August 17, 2009

On Loving Ezra Jack Keats

Even in the middle of it, I forget much of parenting is transmitting or recreating my own childhood for my kids.

We went to my grandmother's house, so the kid can rummage through the same coal-bin-turned-basement-toy-closet I used to; we put the same funky googly eye-looking sprinkler head on the hose so they can run through the water on the same lawn I did.


And while we were at my mom's house last week, I pulled out my old copy of Ezra Jack Keats' The Snowy Day and read that thing to K2 every night at bedtime. She positively ate it up. [She can't say words that start with "s" very well, so she transposes the name and asks for the "nose book."]

The Snowy Day is just one of those books that's so entrenched in childhood, it becomes invisible. We have a boardbook version at home, but somehow, flipping through an old hardcover copy made me sit up and take notice of how incredible Keats' artwork is. And how carefully crafted the story is.

And that's even before you realize how controversial the book was when it came out in 1962. Not only did Keats have a black, city kid as his main character, he shockingly treated it as the most normal thing in the world.

It's one of these quietly, awesomely revolutionary books--like Munro Leaf & Robert Lawson's Ferdinand and The Cat in the Hat and Where The Wild Things Are--whose awesomely revolutionary nature is completely lost on a kid. He only finds out about it after he grows up and starts reading those books to his own kid.

I think I'll dig into the history of Ezra Jack Keats and his work a bit this week and see what turns up.

Shop the entire Peter-related oeuvre on Amazon's Ezra Jack Keats author page [amazon]


I loved this book when I was a child, my little devil does now.

There is something magical about the almost Matisse-like images and the gentle turns of phrase.

there's a page in A Letter to Amy, I think, that is the most extraordinary depiction of city living from a kid's perspective. . .I looked into buying a print of it a few years ago for the kid's wall, and discovered there's a site out there somewhere that sells his original work.
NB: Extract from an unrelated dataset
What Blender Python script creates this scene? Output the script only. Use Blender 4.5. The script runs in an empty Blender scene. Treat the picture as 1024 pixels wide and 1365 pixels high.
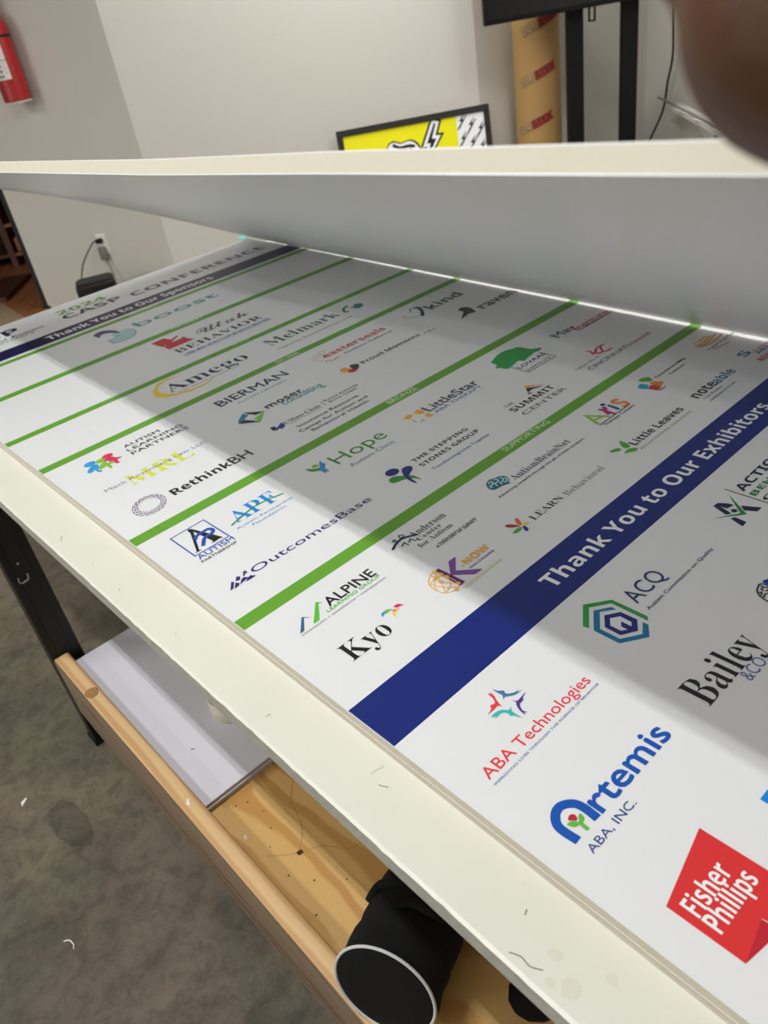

we're big fans of whistle for willie.

Ditto, ditto, ditto.

After sharing this book with my kid just as you did, I discovered that Westin Woods/Scholastic have a WHOLE DVD of EJ Keats.

Trust me, this one was watched A LOT. The illustrations are classic Westin Woods( meaning completely authentic to the book) and the music awesome.

Would it be too redundant to say ditto again?

We saw a guy on a motorcycle recently with a beautiful tattoo on his bicep of Ferdinand under the cork tree; we wanted to honk but were afraid of causing a Ferdinand-related traffic accident. Anyway, the best books really stay the best books; you can only hope to add some to the list.

adore EJK (and his family's foundation still gives grants to public school libraries, big ups). he took crap from all quarters -- not only for depicting black urban children, but for being a white guy doing so. some african-americans felt that his portrayal of peter's mother was racist, uncomfortably close to mammydom. (leonard marcus's book about the history of children's literature, the minders of make-believe, is exhaustive and kind of slow-going, but a totally worthy read, and has some good EJK stuff.)